§ **Task to complete**
Copy out exactly the lines from the first line of the material below through the line containing "m.build('corner_mark', M_BLACK, t)", and nothing beyond them.

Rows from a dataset
__________________________________________________

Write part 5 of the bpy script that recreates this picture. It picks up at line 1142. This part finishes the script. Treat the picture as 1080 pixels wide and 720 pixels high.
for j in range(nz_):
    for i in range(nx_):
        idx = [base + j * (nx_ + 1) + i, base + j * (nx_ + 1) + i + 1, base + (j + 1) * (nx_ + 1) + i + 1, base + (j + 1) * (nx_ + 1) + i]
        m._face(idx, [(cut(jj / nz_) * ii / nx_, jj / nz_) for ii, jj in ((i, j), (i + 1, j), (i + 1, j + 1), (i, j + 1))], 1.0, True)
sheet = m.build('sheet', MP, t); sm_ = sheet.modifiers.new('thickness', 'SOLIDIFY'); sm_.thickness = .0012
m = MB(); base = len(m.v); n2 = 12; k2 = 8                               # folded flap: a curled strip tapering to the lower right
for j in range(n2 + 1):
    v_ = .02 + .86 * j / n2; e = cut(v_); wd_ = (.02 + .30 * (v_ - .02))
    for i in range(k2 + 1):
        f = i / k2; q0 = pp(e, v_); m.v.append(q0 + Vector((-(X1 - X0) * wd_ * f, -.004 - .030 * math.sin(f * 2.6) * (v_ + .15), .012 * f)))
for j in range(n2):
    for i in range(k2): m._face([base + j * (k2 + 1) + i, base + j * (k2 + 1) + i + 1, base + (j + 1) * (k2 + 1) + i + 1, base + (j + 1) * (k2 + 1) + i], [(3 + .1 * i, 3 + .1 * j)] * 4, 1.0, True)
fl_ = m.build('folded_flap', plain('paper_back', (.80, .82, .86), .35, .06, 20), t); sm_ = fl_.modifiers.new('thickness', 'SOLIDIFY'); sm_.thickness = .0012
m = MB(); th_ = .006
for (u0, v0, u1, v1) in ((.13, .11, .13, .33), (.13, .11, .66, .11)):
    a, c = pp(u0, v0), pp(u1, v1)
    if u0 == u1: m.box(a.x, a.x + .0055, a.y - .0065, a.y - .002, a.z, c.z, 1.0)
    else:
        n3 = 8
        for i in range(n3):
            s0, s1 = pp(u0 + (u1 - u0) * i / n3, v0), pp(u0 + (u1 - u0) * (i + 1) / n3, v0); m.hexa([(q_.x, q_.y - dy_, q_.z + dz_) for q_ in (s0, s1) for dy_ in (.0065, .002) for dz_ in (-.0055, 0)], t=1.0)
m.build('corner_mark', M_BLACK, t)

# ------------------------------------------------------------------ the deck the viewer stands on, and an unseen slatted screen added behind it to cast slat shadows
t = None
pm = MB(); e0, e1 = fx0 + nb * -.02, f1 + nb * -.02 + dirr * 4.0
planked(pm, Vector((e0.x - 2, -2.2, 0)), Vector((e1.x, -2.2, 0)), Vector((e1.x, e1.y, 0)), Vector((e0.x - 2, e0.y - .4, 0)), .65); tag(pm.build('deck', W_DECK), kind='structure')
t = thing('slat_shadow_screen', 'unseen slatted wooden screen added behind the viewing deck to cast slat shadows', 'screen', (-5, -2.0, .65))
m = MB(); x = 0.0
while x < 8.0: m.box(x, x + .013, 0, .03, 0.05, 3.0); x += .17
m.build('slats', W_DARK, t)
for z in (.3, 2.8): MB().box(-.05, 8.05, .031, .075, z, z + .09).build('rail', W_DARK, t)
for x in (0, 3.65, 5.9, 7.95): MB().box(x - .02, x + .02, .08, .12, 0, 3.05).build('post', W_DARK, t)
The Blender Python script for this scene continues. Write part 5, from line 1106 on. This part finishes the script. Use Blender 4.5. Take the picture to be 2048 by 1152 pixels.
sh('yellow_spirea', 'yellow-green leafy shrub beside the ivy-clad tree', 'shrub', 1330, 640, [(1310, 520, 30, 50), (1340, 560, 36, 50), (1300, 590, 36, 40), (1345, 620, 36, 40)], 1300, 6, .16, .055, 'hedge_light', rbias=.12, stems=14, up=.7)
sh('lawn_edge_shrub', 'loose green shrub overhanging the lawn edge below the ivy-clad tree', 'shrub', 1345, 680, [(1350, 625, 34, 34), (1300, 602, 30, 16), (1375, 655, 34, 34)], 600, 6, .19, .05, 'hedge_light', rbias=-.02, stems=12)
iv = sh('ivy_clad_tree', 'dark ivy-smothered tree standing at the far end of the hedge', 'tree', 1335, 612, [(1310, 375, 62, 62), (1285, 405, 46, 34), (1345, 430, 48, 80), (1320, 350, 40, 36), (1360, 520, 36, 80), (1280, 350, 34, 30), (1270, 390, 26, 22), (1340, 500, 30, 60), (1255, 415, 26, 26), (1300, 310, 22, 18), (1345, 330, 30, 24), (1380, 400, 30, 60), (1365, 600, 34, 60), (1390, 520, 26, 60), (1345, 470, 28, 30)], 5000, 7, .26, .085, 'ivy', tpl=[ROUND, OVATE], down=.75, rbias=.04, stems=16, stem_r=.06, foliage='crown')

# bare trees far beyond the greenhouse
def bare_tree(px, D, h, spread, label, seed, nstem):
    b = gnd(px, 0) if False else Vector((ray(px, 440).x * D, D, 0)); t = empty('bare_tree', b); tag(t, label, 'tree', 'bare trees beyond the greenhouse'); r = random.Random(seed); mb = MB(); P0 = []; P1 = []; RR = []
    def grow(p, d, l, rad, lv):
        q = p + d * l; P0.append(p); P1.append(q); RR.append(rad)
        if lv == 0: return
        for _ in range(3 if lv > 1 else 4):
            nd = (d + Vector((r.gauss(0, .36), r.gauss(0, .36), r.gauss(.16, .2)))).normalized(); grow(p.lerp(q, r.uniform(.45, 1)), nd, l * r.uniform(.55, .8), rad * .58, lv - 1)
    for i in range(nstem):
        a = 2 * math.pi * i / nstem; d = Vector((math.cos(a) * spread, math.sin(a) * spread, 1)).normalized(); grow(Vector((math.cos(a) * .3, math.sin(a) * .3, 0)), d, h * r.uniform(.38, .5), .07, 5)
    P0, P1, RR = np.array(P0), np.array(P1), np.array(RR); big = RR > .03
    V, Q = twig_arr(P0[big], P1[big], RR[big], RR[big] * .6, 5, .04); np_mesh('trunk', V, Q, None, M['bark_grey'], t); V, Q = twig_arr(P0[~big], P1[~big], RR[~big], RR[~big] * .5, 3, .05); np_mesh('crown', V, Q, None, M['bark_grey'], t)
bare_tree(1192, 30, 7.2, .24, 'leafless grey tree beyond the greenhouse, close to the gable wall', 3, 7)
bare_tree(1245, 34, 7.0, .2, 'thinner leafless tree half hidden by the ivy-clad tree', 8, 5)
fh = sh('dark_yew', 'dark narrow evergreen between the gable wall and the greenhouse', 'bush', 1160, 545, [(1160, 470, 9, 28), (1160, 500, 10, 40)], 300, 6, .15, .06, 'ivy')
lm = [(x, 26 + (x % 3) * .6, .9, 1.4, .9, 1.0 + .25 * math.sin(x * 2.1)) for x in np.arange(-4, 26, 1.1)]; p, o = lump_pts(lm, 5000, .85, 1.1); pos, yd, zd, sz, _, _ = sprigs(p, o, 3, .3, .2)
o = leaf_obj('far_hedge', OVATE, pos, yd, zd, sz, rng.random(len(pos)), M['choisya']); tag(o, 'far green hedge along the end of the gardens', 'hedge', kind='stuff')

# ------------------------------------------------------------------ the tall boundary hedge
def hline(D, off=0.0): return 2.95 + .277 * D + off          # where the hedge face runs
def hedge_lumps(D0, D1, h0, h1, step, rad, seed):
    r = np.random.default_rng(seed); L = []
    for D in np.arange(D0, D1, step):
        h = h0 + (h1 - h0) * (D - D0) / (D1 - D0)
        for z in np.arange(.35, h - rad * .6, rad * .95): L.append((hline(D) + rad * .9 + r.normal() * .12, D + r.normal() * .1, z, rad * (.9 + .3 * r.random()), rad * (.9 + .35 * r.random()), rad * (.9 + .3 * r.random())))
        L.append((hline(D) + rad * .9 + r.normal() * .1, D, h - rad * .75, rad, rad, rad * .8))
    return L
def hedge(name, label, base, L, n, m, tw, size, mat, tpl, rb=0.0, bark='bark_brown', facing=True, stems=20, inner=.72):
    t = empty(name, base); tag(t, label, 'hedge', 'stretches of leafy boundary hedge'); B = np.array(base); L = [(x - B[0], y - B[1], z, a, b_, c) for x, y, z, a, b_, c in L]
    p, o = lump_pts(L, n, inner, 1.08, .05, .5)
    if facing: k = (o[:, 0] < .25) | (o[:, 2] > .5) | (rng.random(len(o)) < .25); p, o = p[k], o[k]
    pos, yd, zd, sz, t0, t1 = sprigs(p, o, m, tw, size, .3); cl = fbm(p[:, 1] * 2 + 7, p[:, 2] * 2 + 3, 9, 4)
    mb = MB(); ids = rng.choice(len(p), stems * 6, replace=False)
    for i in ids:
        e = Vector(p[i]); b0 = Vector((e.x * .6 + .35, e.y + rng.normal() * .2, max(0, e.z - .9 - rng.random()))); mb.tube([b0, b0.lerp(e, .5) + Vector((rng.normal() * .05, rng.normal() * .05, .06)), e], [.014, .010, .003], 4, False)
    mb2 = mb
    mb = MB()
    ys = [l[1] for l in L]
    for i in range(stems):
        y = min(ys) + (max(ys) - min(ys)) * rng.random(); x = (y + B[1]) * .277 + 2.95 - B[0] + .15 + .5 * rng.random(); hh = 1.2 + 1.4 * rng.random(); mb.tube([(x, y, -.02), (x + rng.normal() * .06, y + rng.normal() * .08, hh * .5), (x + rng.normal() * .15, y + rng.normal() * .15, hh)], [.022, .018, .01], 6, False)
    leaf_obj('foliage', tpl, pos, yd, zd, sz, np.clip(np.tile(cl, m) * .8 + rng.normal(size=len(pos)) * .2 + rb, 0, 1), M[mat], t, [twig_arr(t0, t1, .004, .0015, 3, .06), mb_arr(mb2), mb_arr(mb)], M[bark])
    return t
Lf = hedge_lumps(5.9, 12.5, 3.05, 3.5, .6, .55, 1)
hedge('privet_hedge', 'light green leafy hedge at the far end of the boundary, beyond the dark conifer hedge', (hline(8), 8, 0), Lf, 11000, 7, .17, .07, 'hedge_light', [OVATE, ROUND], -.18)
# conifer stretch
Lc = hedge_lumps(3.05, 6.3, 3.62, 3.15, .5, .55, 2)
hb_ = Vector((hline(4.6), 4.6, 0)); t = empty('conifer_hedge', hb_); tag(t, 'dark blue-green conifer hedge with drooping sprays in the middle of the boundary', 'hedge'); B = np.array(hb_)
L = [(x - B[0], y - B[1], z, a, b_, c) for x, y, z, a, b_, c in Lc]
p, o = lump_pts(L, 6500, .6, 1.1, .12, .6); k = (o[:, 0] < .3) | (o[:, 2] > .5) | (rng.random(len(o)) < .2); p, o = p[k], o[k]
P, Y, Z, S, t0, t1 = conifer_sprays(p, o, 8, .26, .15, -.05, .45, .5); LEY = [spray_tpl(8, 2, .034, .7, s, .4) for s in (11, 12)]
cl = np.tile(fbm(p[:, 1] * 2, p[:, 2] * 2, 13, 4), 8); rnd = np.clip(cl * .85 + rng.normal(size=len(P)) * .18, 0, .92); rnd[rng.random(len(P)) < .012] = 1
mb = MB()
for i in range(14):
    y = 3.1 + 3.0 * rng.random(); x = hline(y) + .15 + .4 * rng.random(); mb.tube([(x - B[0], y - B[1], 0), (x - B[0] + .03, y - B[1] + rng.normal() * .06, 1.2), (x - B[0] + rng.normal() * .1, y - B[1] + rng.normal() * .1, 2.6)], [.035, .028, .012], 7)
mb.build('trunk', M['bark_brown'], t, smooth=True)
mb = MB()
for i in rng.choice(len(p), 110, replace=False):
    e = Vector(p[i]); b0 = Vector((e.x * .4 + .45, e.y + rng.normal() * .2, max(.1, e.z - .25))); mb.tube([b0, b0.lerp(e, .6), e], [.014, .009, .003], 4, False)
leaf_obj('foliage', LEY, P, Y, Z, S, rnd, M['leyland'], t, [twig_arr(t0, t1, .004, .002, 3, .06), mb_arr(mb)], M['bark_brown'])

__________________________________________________

§ **Solution to the problem**
Write part 5 of the bpy script that recreates this picture. It picks up at line 1142. This part finishes the script. Treat the picture as 1080 pixels wide and 720 pixels high.
for j in range(nz_):
    for i in range(nx_):
        idx = [base + j * (nx_ + 1) + i, base + j * (nx_ + 1) + i + 1, base + (j + 1) * (nx_ + 1) + i + 1, base + (j + 1) * (nx_ + 1) + i]
        m._face(idx, [(cut(jj / nz_) * ii / nx_, jj / nz_) for ii, jj in ((i, j), (i + 1, j), (i + 1, j + 1), (i, j + 1))], 1.0, True)
sheet = m.build('sheet', MP, t); sm_ = sheet.modifiers.new('thickness', 'SOLIDIFY'); sm_.thickness = .0012
m = MB(); base = len(m.v); n2 = 12; k2 = 8                               # folded flap: a curled strip tapering to the lower right
for j in range(n2 + 1):
    v_ = .02 + .86 * j / n2; e = cut(v_); wd_ = (.02 + .30 * (v_ - .02))
    for i in range(k2 + 1):
        f = i / k2; q0 = pp(e, v_); m.v.append(q0 + Vector((-(X1 - X0) * wd_ * f, -.004 - .030 * math.sin(f * 2.6) * (v_ + .15), .012 * f)))
for j in range(n2):
    for i in range(k2): m._face([base + j * (k2 + 1) + i, base + j * (k2 + 1) + i + 1, base + (j + 1) * (k2 + 1) + i + 1, base + (j + 1) * (k2 + 1) + i], [(3 + .1 * i, 3 + .1 * j)] * 4, 1.0, True)
fl_ = m.build('folded_flap', plain('paper_back', (.80, .82, .86), .35, .06, 20), t); sm_ = fl_.modifiers.new('thickness', 'SOLIDIFY'); sm_.thickness = .0012
m = MB(); th_ = .006
for (u0, v0, u1, v1) in ((.13, .11, .13, .33), (.13, .11, .66, .11)):
    a, c = pp(u0, v0), pp(u1, v1)
    if u0 == u1: m.box(a.x, a.x + .0055, a.y - .0065, a.y - .002, a.z, c.z, 1.0)
    else:
        n3 = 8
        for i in range(n3):
            s0, s1 = pp(u0 + (u1 - u0) * i / n3, v0), pp(u0 + (u1 - u0) * (i + 1) / n3, v0); m.hexa([(q_.x, q_.y - dy_, q_.z + dz_) for q_ in (s0, s1) for dy_ in (.0065, .002) for dz_ in (-.0055, 0)], t=1.0)
m.build('corner_mark', M_BLACK, t)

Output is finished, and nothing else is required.